Western society, after centuries of religious-based wars, deliberately removed the hand of any one religion from Western nations. Individuals respect those of other faiths, and allow the practice of them as a personal matter, so long as no one is physically harmed. "To each his own," however, only works when all of the individuals in a society respect this principal equally -- and reciprocate in kind.
As Islam has also been given this deference in the West, it is ironic that the success of Islamists there has been advanced by convincing many Westerners that there can be no separation between the personal and the political in Islam. As a result, one cannot question their activities unless one is ready to be called a bigot, racist or "Islamophobe."
Unfortunately, the frequent and unquestioned use of the word Islamophobia in the media reveals the sway Islamists already hold over the mainstream media. It is a newly created word, based on the successful "marketing" of the word "homophobia," and often used to neutralize in advance a possible push-back, so that when people start asking questions about Islam's plans, they have already been silenced before a conversation was even allowed to start. To Islamists, Muslims who wish to practice their faith privately are not "real Muslims," and anyone who questions the political or social agenda of Islamists are considered "racists" or "Islamophobes" for refusing to accept the public relations machine that the Islamists have set in motion.
The narrator of "The Third Jihad," Dr. Jasser, concedes in his rebuttal to the New York Times article, that while the number of Islamists may not be meaningful in the US at the moment, or even in one hundred years, but adds that this does not matter. Islamists' international ties and access to foreign funding give them an advantage with which the typical first generation American-Muslim immigrant community of modest means cannot compete. As a result, the influence of Islamists in the US is in no way proportional to their numbers.
As a Syrian-American, Dr. Jasser, as with other Americans from the Middle East and South Asia, knows that anxiety about the spread of Islamism is not far-fetched. It has prevented the implementation of individual human rights standards and the growth of civil societies such as Saudi Arabia and Iran, and now threatens the successors to the Arab Spring.
Pro-democracy NGO workers in Cairo now have to be sheltered by the US embassy there. Hosni Mubarak may be gone, but, as in the aftermath of the Russian Revolution of 1917, a country that has only known top-down dictatorship is liable to fall into a new era of it rather than into a bottom-up citizen-based democracy. While it is possible that the current Egyptian military dictatorship can work out a deal with the Islamist politicians, the attacks on secular Egyptians and Christian Copts serve as a reminder that the military will not function as any kind of democracy.

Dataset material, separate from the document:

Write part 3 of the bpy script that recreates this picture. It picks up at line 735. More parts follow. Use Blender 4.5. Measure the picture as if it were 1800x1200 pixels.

Secular Egyptians are right to worry. Islamists just won over 75% of the vote; they range from Salafis (an ultra-conservative sect of Islam exported by Saudi Arabia, where women are not even allowed to drive), to members of the Muslim Brotherhood (MB). And while the current US administration may be hopeful that the MB will now suddenly become "moderate," its members more likely feel more emboldened and validated than ever; and its motto remains "Allah is our objective; the Prophet is our leader; the Qur'an is our law; Jihad is our way; dying in the way of Allah is our highest hope."
To the frustration of human rights activists, minorities and all Egyptians who protested for a more democratic future after Mubarak, it is clear that the Egyptian government will not have any separation of powers or of church and state, equal justice, or financial transparency as it might have had under a secular, democratic government.

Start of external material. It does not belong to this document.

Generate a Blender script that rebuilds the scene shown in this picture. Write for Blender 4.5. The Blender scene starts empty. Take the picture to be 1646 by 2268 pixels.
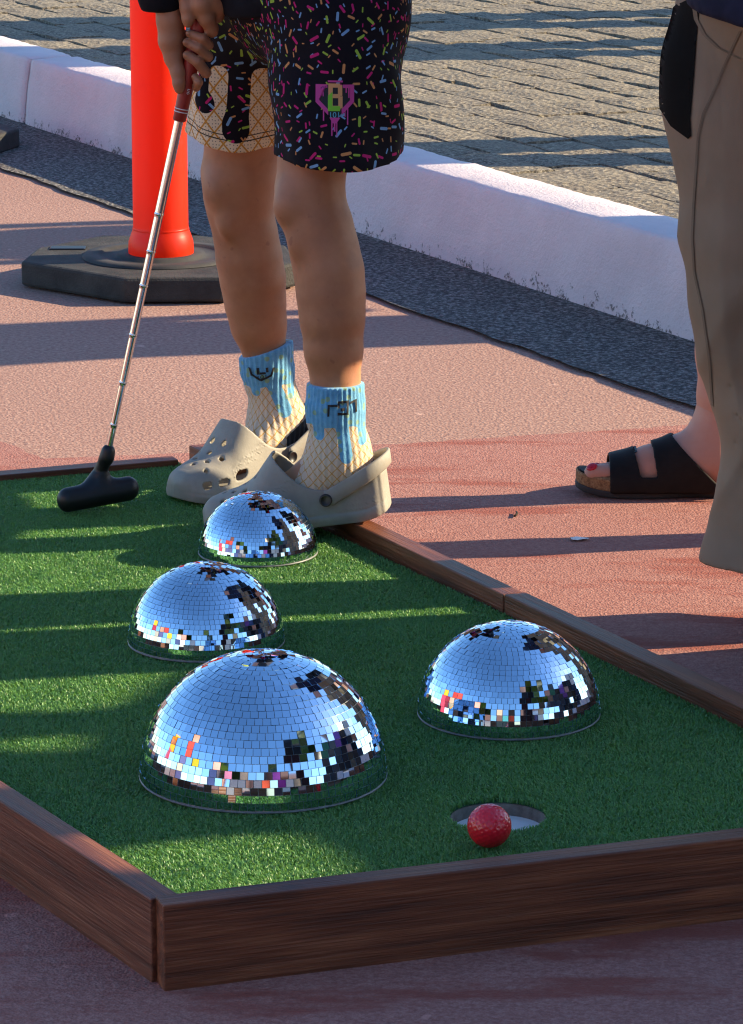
import bpy, bmesh, math, random
import numpy as np
from mathutils import Vector, Matrix
from mathutils.bvhtree import BVHTree
random.seed(7); rng = np.random.default_rng(7)
R = math.radians
scn = bpy.context.scene
C = scn.collection

# ------------------------------------------------------------------ camera, sky, sun, exposure
CAM_H, PITCH, FPX, CX, CY = 1.19, R(13.8), 7865.0, 823.0, 1134.0     # measured on the photograph
cam = bpy.data.cameras.new('camera'); camo = bpy.data.objects.new('camera', cam); C.objects.link(camo)
camo.location = (0, 0, CAM_H); camo.rotation_euler = (R(90) - PITCH, 0, 0)
cam.sensor_fit = 'VERTICAL'; cam.sensor_height = 24; cam.lens = 24 * FPX / 2268
cam.clip_start = .05; cam.clip_end = 3000
scn.camera = camo
SUN_AZ, SUN_EL = 10.0, 25.5          # degrees behind the +X axis, degrees above the ground
w = bpy.data.worlds.new('World'); scn.world = w; w.use_nodes = True
nt = w.node_tree; bg = nt.nodes['Background']
sky = nt.nodes.new('ShaderNodeTexSky'); sky.sky_type = 'NISHITA'; sky.sun_disc = False
sky.sun_elevation = R(SUN_EL); sky.sun_rotation = R(90 - SUN_AZ); sky.air_density = 1.0; sky.dust_density = .3; sky.ozone_density = 3.0
hsv = nt.nodes.new('ShaderNodeHueSaturation'); hsv.inputs['Saturation'].default_value = 1.1; hsv.inputs['Hue'].default_value = .5
nt.links.new(sky.outputs[0], hsv.inputs['Color']); nt.links.new(hsv.outputs[0], bg.inputs[0]); bg.inputs[1].default_value = .12
sun = bpy.data.lights.new('sun', 'SUN'); sun.energy = 5.0; sun.angle = R(.53); sun.color = (1, .80, .52)
suno = bpy.data.objects.new('sun', sun); C.objects.link(suno)
sdir = Vector((math.cos(R(SUN_EL)) * math.cos(R(SUN_AZ)), math.cos(R(SUN_EL)) * math.sin(R(SUN_AZ)), math.sin(R(SUN_EL))))
suno.rotation_euler = sdir.to_track_quat('Z', 'Y').to_euler(); suno.location = sdir * 30
vs = scn.view_settings; vs.view_transform = 'Standard'; vs.look = 'None'; vs.exposure = 1.12; vs.gamma = 1; vs.use_curve_mapping = False
cy = scn.cycles; cy.caustics_reflective = False; cy.caustics_refractive = False; cy.max_bounces = 8; cy.diffuse_bounces = 4
cy.glossy_bounces = 5; cy.use_denoising = True; cy.sample_clamp_indirect = 6; cy.filter_width = 1.2

# ------------------------------------------------------------------ measuring helpers: a spot of the photograph to a point of the place
def ray(x, y):
    u = (x - CX) / FPX; v = -(y - CY) / FPX
    return Vector((u, math.cos(PITCH) + v * math.sin(PITCH), -math.sin(PITCH) + v * math.cos(PITCH)))
def at(x, y, z=0.0):
    r = ray(x, y); t = (z - CAM_H) / r.z
    return Vector((r.x * t, r.y * t, z))
def atY(x, y, Y):
    r = ray(x, y); t = Y / r.y
    return Vector((r.x * t, Y, CAM_H + r.z * t))
def pxm(p):
    return FPX / (p.y * math.cos(PITCH) - (p.z - CAM_H) * math.sin(PITCH))

# ------------------------------------------------------------------ materials
class G:
    def __init__(s, name):
        s.m = bpy.data.materials.new(name); s.m.use_nodes = True; s.t = s.m.node_tree; s.b = s.t.nodes['Principled BSDF']; s.out = s.t.nodes['Material Output']
    def n(s, kind, ins=None, **kw):
        nd = s.t.nodes.new('ShaderNode' + kind)
        for k, v in kw.items(): setattr(nd, k, v)
        for k, v in (ins or {}).items(): s.set(nd.inputs[k], v)
        return nd
    def set(s, sock, v):
        if isinstance(v, bpy.types.NodeSocket): s.t.links.new(v, sock)
        else: sock.default_value = v
    def p(s, **kw):
        for k, v in kw.items(): s.set(s.b.inputs[k.replace('_', ' ')], v)
    def math(s, op, a, b=0.0, c=None, clamp=False):
        nd = s.n('Math', operation=op, use_clamp=clamp); s.set(nd.inputs[0], a); s.set(nd.inputs[1], b)
        if c is not None: s.set(nd.inputs[2], c)
        return nd.outputs[0]
    def mix(s, f, a, b, blend='MIX'):
        nd = s.n('Mix', data_type='RGBA', blend_type=blend); s.set(nd.inputs[0], f); s.set(nd.inputs[6], a); s.set(nd.inputs[7], b)
        return nd.outputs[2]
    def ramp(s, f, stops, interp='LINEAR'):
        nd = s.n('ValToRGB'); cr = nd.color_ramp; cr.interpolation = interp; s.set(nd.inputs[0], f)
        while len(cr.elements) < len(stops): cr.elements.new(.5)
        for e, (p, c) in zip(cr.elements, stops): e.position = p; e.color = c if len(c) == 4 else (*c, 1)
        return nd.outputs[0]
    def noise(s, scale, detail=4, rough=.55, vec=None, out=0):
        nd = s.n('TexNoise', {'Scale': scale, 'Detail': detail, 'Roughness': rough})
        if vec: s.set(nd.inputs['Vector'], vec)
        return nd.outputs[out]
    def co(s, kind='Object'): return s.n('TexCoord').outputs[kind]
    def geo(s): return s.n('NewGeometry').outputs['Position']
    def bump(s, h, strength=.3, dist=.002):
        nd = s.n('Bump', {'Strength': strength, 'Distance': dist, 'Height': h}); s.set(s.b.inputs['Normal'], nd.outputs[0]); return nd
    def attr(s, name, out='Vector'): return s.n('Attribute', attribute_name=name).outputs[out]
def c4(c): return (*c, 1)
def simple(name, c1, c2=None, scale=40, rough=.6, bump=0, bscale=200, metal=0, bdist=.001, **kw):
    g = G(name); g.p(Roughness=rough, Metallic=metal)
    pos = g.co()
    if c2 is None: g.p(Base_Color=c4(c1))
    else: g.p(Base_Color=g.ramp(g.noise(scale, 5, .6, pos), [(.35, c1), (.65, c2)]))
    if bump: g.bump(g.noise(bscale, 4, .6, pos), bump, bdist)
    g.p(**kw)
    return g.m
M = {}
def ground_mat(name, ca, cb, cc, worn, spk=260):
    g = G(name); pos = g.geo()
    big = g.noise(1.7, 5, .6, pos); agg = g.n('TexVoronoi', {'Vector': pos, 'Scale': spk}).outputs['Distance']
    fine = g.noise(spk * .6, 4, .75, pos)
    col = g.ramp(fine, [(.36, ca), (.5, cb), (.64, cc)])
    col = g.mix(g.math('MULTIPLY', g.ramp(big, [(.35, (0, 0, 0)), (.7, (1, 1, 1))]), .4), col, c4(tuple(x * .78 for x in cb)))
    if worn:
        st = g.n('Mapping', {'Vector': pos, 'Scale': (1.1, 4.2, 1), 'Rotation': (0, 0, .12)}).outputs[0]
        wn = g.math('MULTIPLY', g.ramp(g.noise(2.6, 7, .66, st), [(.52, (0, 0, 0)), (.62, (1, 1, 1))]), .85)
        col = g.mix(wn, col, c4(worn))
    spots = g.ramp(g.noise(31, 2, .5, pos), [(.71, (0, 0, 0)), (.74, (1, 1, 1))])
    col = g.mix(g.math('MULTIPLY', spots, .35), col, c4(tuple(min(1, x * 1.7) for x in cc)))
    g.p(Base_Color=col, Roughness=.85); g.bump(g.math('ADD', agg, fine), .55, .0022)
    return g.m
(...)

Further, anti-democratic reforms will be easy to implement as the Egyptian Constitution already provides a "Sharia clause" in Article 2: "The principles of Islamic law are the chief source of legislation…"
It is these ideological sympathizers of the MB who lobby and attempt to influence American-Muslims in the US with whom the documentary takes issue.

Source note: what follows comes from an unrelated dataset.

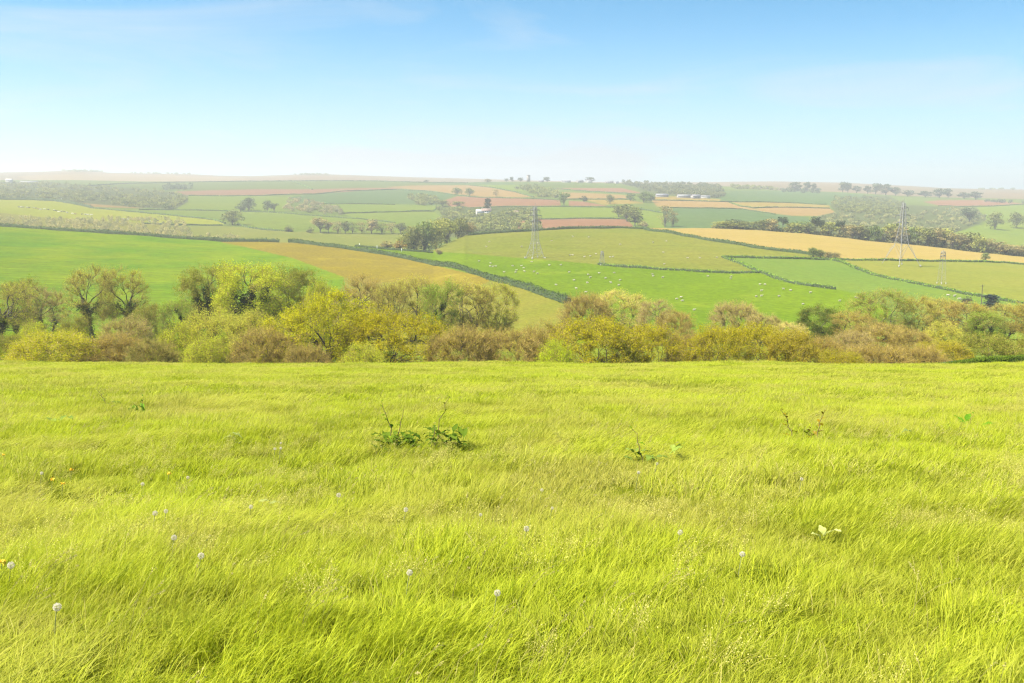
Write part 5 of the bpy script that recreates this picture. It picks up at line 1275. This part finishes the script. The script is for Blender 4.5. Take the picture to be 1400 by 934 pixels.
def clock_mesh(r, d):
    n = 330
    v = r.normal(size=(n, 3)); v /= np.linalg.norm(v, axis=1, keepdims=True)
    V, q = quads_at(v*d*.5*r.uniform(.75, 1.02, (n, 1)), d*.2*r.uniform(.6, 1.2, n), r, 0, .5)
    return mesh_np('seed_head', V, q, None, [PUFF], None, {'tone': ('POINT', np.repeat(r.uniform(0, 1, n), 4))})
CLK = [clock_mesh(np.random.default_rng(40+i), 0.036) for i in range(3)]
def disc_mesh():
    a = Acc(); r = np.random.default_rng(8); n = 60
    an = r.uniform(0, 2*pi, n); rr = .018*np.sqrt(r.uniform(0, 1, n))
    c = np.stack([rr*np.cos(an), rr*np.sin(an), .004*r.normal(size=n)], 1)
    V, q = quads_at(c, .014, r, .6); return mesh_np('flower_head', V, q, None, [YELLOW])
FLW = disc_mesh()
def stemmed(name, px, py, hgt, part, me, lab, cat, k=1.0, lean=.25):
    g = on_ground(px, py, 'near')
    # the head is what the photograph shows: find the place where a stalk of this height carries it there
    a = float(az_of(px, py)); s = float(slope_of(py)); Y = np.geomspace(2, 64, 3000)
    d = height(a*Y, Y)+hgt-(CAMZ+s*Y); i = np.nonzero(d >= 0)[0]; Yk = Y[i[0]] if len(i) else g.y
    X = a*Yk; z = hz(X, Yk)
    o = link(name, None, None, (X-lean*hgt*.5, Yk, z)); tag(o, lab, cat)
    P = bez(np.array([[0, 0, -.03]]), np.array([[lean*hgt*.1, 0, hgt*.6]]), np.array([[lean*hgt*.5, 0, hgt]]), 6)
    V, q = tubes(P, np.full((1, 6), .0024), 5, np.random.default_rng(0)); link('stem', mesh_np('stem', V, q, None, [STEM]), o)
    link(part, me, o, (lean*hgt*.5, 0, hgt), (random.uniform(-.3, .3), random.uniform(-.3, .3), random.uniform(0, 6)), (k, k, k))
CLOCKS = [(78, 830, 1.15, 'large white dandelion clock low down near the edge of the long grass'), (15, 773, 1.2, 'white dandelion clock at the very edge of the view, above the lowest one'), (275, 760, 1.1, 'bright dandelion clock in front of the pale seedy patch'),
 (238, 735, 1.05, 'dandelion clock standing behind the bright one in the seedy patch'), (212, 702, 1.1, 'dandelion clock, taller of two standing together at the lush dark tussock'), (227, 699, .9, 'dandelion clock, fainter of two standing together at the lush dark tussock'),
 (343, 693, .95, 'small dandelion clock between the lush tussock and the grey dock leaf'), (463, 677, 1.1, 'dandelion clock alone in the mid meadow below the dark dock clump'), (195, 662, 1.0, 'dandelion clock alone behind the lush dark tussock'), (257, 653, .9, 'small dandelion clock near the wind-parted grass'),
 (376, 614, 1.0, 'dandelion clock, lower one of a close trio far out in the meadow'), (384, 613, .95, 'dandelion clock, middle one of a close trio far out in the meadow'), (384, 606, .8, 'dandelion clock, highest one of a close trio far out in the meadow'),
 (57, 647, .9, 'dandelion clock near the yellow flowers at the meadow side'), (555, 697, 1.0, 'dandelion clock in the pale flowery band below the dock clump'), (560, 783, 1.0, 'dandelion clock low in the pale band above the long grass'), (720, 723, 1.1, 'brightest dandelion clock in the middle of the meadow'),
 (741, 670, .8, 'small dandelion clock beyond the brightest one'), (680, 811, 1.0, 'dandelion clock beside the dark hollow in the long grass'), (1015, 758, 1.0, 'dandelion clock alone before the white dock leaf'), (1096, 655, .9, 'dandelion clock below the red-tinged dock'),
 (873, 646, .9, 'dandelion clock in front of the pale-leaved dock'), (898, 634, .9, 'dandelion clock tucked under the pale-leaved dock'), (755, 695, .7, 'faint dandelion clock in the middle meadow above the pale band'), (930, 728, 1.0, 'whitish dandelion clock in the flattened grass beyond the tall seed heads'), (657, 704, .7, 'faint small dandelion clock left of the brightest one')]
for i, (x, y, k, lab) in enumerate(CLOCKS): stemmed('dandelion_clock', x, y, .21, 'seed_head', CLK[i % 3], lab, 'dandelion clock', k)
for x, y, lab in [(72, 655, 'yellow flower near the meadow side'), (86, 661, 'orange-yellow flower beside the dry brown stalks'), (98, 642, 'yellow flower above the orange-yellow one'), (231, 647, 'yellow dandelion flower alone in the mid meadow'), (5, 622, 'yellow flower at the very edge of the meadow'), (3, 768, 'yellow flower beside the edge dandelion clock')]:
    stemmed('dandelion_flower', x, y, .17, 'flower_head', FLW, lab, 'flower', 1.2)

# loose pale seed heads of weeds, countless: one scatter of sprigs
def sprig(seed):
    r = np.random.default_rng(seed); V_, q_, t_ = [], [], []; k = 0
    for s in range(8):
        h = r.uniform(.13, .24); an = r.uniform(-1.2, 1.2); ln = r.uniform(.05, .2)
        b = np.array([r.normal()*.06, r.normal()*.06, 0]); e = b+[cos(an)*ln, sin(an)*ln, h]
        P = bez(b[None], ((b+e)/2+[0, 0, .06])[None], e[None], 5); V, q = tubes(P, np.full((1, 5), .0014), 3, r)
        V_.append(V); q_.append(q+k); k += len(V); t_.append(np.zeros(len(V)))
        m = r.integers(30, 60); u = r.uniform(.35, 1, m)
        c = b+(e-b)*u[:, None]+r.normal(size=(m, 3))*[.02, .02, .014]
        V, q = quads_at(c, .0065*r.uniform(.6, 1.5, m), r, 0, .8); V_.append(V); q_.append(q+k); k += len(V); t_.append(np.repeat(r.uniform(.2, 1, m), 4))
    return mesh_np('sprig', np.concatenate(V_), np.concatenate(q_), None, [SEED], None, {'tone': ('POINT', np.concatenate(t_))})
SPR = hidden_lib('sprigs', [sprig(70+i) for i in range(6)])
def sprigs():
    X, Y, r = scatter(2.2, 40, 14, seed=9)
    m = wob(X, Y, 3.2, 4)+.7*wob(X, Y, 1.3, 15)
    # the band of flowery grass lies some seven to fourteen metres out
    band = np.exp(-((Y-8.2)/3.6)**2)
    p = np.clip((.04)+(.10+.85*band)*np.clip(m*1.6+.22, 0, 1), 0, 1)*np.where(Y > 16, .25, 1)*np.clip((Y-2.5)/3.5, .12, 1)
    k = r.uniform(0, 1, len(X)) < p
    X, Y = X[k], Y[k]; Z = height(X, Y)-.01
    n = len(X); sc = r.uniform(.7, 1.25, n)
    instancer('pale_seed_heads', np.stack([X, Y, Z], 1), np.stack([r.normal(0, .1, n), .1+r.normal(0, .1, n), r.normal(.2, .8, n)], 1), np.stack([sc]*3, 1), r.integers(0, 6, n), np.zeros(n), SPR)
sprigs()

STALK = leaf_mat('flowering stalks', (.30, .27, .07), (.52, .44, .16), .3, False)
def stalk(seed):
    r = np.random.default_rng(seed); V_, q_, t_ = [], [], []; k = 0
    for s in range(3):
        h = r.uniform(.24, .36); ln = r.uniform(.06, .2); an = r.normal(0, .6); b = np.array([r.normal()*.12, r.normal()*.12, 0]); e = b+[cos(an)*ln, sin(an)*ln, h]
        P = bez(b[None], (b+[0, 0, h*.7])[None], e[None], 6); V, q = tubes(P, np.full((1, 6), .0012), 3, r)
        V_.append(V); q_.append(q+k); k += len(V); t_.append(np.full(len(V), .3))
        m = 16; u = r.uniform(.0, 1, m); c = e+(P[0][-1]-P[0][-2])*(u[:, None]*.9-.5)+r.normal(size=(m, 3))*.0035
        V, q = quads_at(c, .012*r.uniform(.6, 1.4, m), r, 0, .4); V_.append(V); q_.append(q+k); k += len(V); t_.append(np.repeat(r.uniform(.3, 1, m), 4))
    return mesh_np('stalk', np.concatenate(V_), np.concatenate(q_), None, [STALK], None, {'tone': ('POINT', np.concatenate(t_))})
def stalks():
    X, Y, r = scatter(2.4, 30, 5, seed=21)
    k = r.uniform(0, 1, len(X)) < np.clip(.35+.5*wob(X, Y, 4.2, 2), .05, 1)
    X, Y = X[k], Y[k]; n = len(X); sc = r.uniform(.75, 1.15, n)
    instancer('flowering_grass_stalks', np.stack([X, Y, height(X, Y)], 1), np.stack([0*X, .1+0*X, r.normal(.2, .5, n)], 1), np.stack([sc]*3, 1), r.integers(0, 5, n), np.zeros(n), hidden_lib('stalks', [stalk(90+i) for i in range(5)]))
stalks()

def dock_leaf(r, L, w, az, el, bend):
    """a broad wavy leaf on its stalk"""
    m = 9; t = np.linspace(0, 1, m)
    prof = np.where(t < .22, .06, np.sin(pi*np.clip((t-.2)/.8, 0, 1)**.75)*1.0)*w*.5+.003
    th = el-bend*t
    x = np.cumsum(np.r_[0, np.cos(th[:-1])])*L/m; z = np.cumsum(np.r_[0, np.sin(th[:-1])])*L/m
    rip = .10*w*np.sin(t*16+r.uniform(0, 6))
    mid = np.stack([x, 0*x, z], 1)
    up = np.stack([-np.sin(th), 0*th, np.cos(th)], 1)
    Lf = mid+np.stack([0*x, prof, 0*x], 1)+up*(rip+.25*prof)[:, None]; Rt = mid-np.stack([0*x, prof, 0*x], 1)+up*(-rip+.25*prof)[:, None]
    V = np.stack([Lf, mid, Rt], 1).reshape(-1, 3)
    V = V @ np.array([[cos(az), sin(az), 0], [-sin(az), cos(az), 0], [0, 0, 1]])
    idx = np.arange(m*3).reshape(m, 3)
    q = np.concatenate([np.stack([idx[:-1, 0], idx[:-1, 1], idx[1:, 1], idx[1:, 0]], -1), np.stack([idx[:-1, 1], idx[:-1, 2], idx[1:, 2], idx[1:, 1]], -1)])
    return V, q
def dock(px, py, spread, n, L, w, stems, col, lab, seed, el=(.35, 1.1), tone=(.1, .9), lift=.12):
    r = np.random.default_rng(seed); g = on_ground(px, py, 'near')
    sc = 1.0
    o = link('dock_plant', None, None, g); tag(o, lab, 'dock plant')
    V_, q_, t_ = [], [], []; k = 0
    for i in range(n):
        V, q = dock_leaf(r, L*r.uniform(.6, 1.15), w*r.uniform(.7, 1.15), r.uniform(0, 2*pi), r.uniform(*el), r.uniform(.4, 1.5))
        V = V+[r.uniform(-.5, .5)*spread, r.uniform(-.5, .5)*min(spread, .5), lift*r.uniform(0, 1)]
        V_.append(V); q_.append(q+k); k += len(V); t_.append(np.full(len(V), r.uniform(*tone)))
    f = link('foliage', mesh_np('foliage', np.concatenate(V_), np.concatenate(q_), None, [DOCK], None, {'tone': ('POINT', np.concatenate(t_))}, True), o); f.color = (*col, 1)
    for (dx, h, ln, nl, lc) in stems:
        P = bez(np.array([[dx, 0, 0.]]), np.array([[dx+ln*.15, 0, h*.55]]), np.array([[dx+ln, 0, h]]), 8); P[:, 2:-1, 0] += r.normal(0, .015, 5)
        V, q = tubes(P, np.linspace(.009, .003, 8)[None], 5, r); st = link('stem', mesh_np('stem', V, q, None, [DOCKSTEM], smooth=True), o)
        V_, q_, t_ = [], [], []; k = 0
        for i in range(nl):
            u = .25+.75*i/max(1, nl-1); b = P[0][min(7, int(u*7))]
            V, q = dock_leaf(r, .16*(1.15-u*.75), .06*(1.2-u*.7), r.uniform(0, 2*pi), r.uniform(.2, 1.1), r.uniform(.2, 1.2)); V_.append(V+b); q_.append(q+k); k += len(V); t_.append(np.full(len(V), r.uniform(*tone)))
        lf = link('stem_leaf', mesh_np('stem_leaf', np.concatenate(V_), np.concatenate(q_), None, [DOCK], None, {'tone': ('POINT', np.concatenate(t_))}, True), st); lf.color = (*lc, 1)
W_ = (1, 1, 1); R_ = (2.0, .9, .4); P_ = (2.3, 1.7, 4)
dock(578, 618, 1.15, 110, .24, .075, [(-.42, .72, -.14, 9, (1.4, 1.3, .7)), (-.36, .60, .1, 6, (1.4, 1.3, .7)), (.18, .78, .2, 9, (1.3, 1.1, .6)), (.12, .35, .05, 4, W_)], (.9, .9, .7), 'biggest dark dock clump with two leggy stems, middle of the meadow', 1, (.35, .95), (.0, .9), .24)
dock(1103, 604, .3, 5, .26, .09, [(-.22, .5, -.2, 7, R_), (.15, .48, .1, 8, R_), (.02, .2, .03, 4, R_)], (1.8, 1.4, .6), 'red-tinged dock with two upright stalks', 2)
dock(192, 568, .4, 14, .28, .085, [(.05, .40, .03, 5, (1.2, 1.6, .9))], (1.2, 1.7, .9), 'fresh green dock with a short upright shoot, far out in the meadow', 3, (.6, 1.3))
dock(152, 556, .2, 3, .22, .08, [(-.1, .38, -.2, 6, W_)], W_, 'thin straggly dock beside the fresh green one', 4)
dock(78, 584, .5, 10, .30, .09, [], (2.0, 1.7, 3), 'flat grey-green dock with pale leaves at the meadow side', 5, (.2, .8))
dock(320, 608, .3, 6, .28, .085, [], (2.3, 1.7, 4), 'pale silvery dock leaves lying in the mid meadow', 6, (.2, .7))
dock(895, 632, .55, 10, .30, .09, [(-.15, .42, -.14, 3, (1.6, 1.7, .6))], (2.0, 1.7, 2.4), 'pale-leaved dock at the end of the wind-parted grass', 7, (.4, 1.2))
dock(1325, 588, .5, 5, .3, .13, [(0, .3, .05, 4, (1.3, 1.7, .8))], (1.2, 1.6, .8), 'green dock with round leaves towards the meadow corner', 8, (.6, 1.2))
dock(1228, 602, .2, 3, .26, .11, [], (2.3, 1.7, 4), 'small whitish dock leaf near the round-leaved dock', 9, (.3, .8))
dock(1130, 746, .10, 4, .15, .06, [], (3.6, 2.6, 6.5), 'white sunlit dock leaf standing in the long grass', 10, (.7, 1.3), (.6, 1), .2)
dock(381, 714, .12, 2, .19, .06, [], (2.3, 1.7, 4), 'single greyish dock leaf in the pale flowery band', 11, (.3, .6), (.6, 1), .22)
dock(1290, 592, .2, 3, .2, .07, [], (1.6, 1.5, 1.5), 'little dull dock tuft between the green dock and the red-tinged one', 12)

The Council for American-Islamic Relations (CAIR), an allegedly Islamist organization with ties to foreign Islamist groups, such as Hamas. and with apparent ties to the New York Times, make the article against The Third Jihad predictable and the integrity of the New York Time once again questionable. The article fails to analyze any content in the documentary itself, and spends the bulk of its space making personal insinuations about the documentary's producer and their presumably nefarious ties to Israel. instead of discussing the issues. There was not a word about Islam; only politics -- or Islamism. The article's real conclusion is that if you are anti-Muslim you must be pro-Israeli.
Which actually proves the good doctor's point.
Supna Zaidi, Esq., a Pakistani-American, is a Senior Fellow at the Stonegate Institute and Director at the Center for Citizenship, Law and Policy at The Lawfare Project in New York City.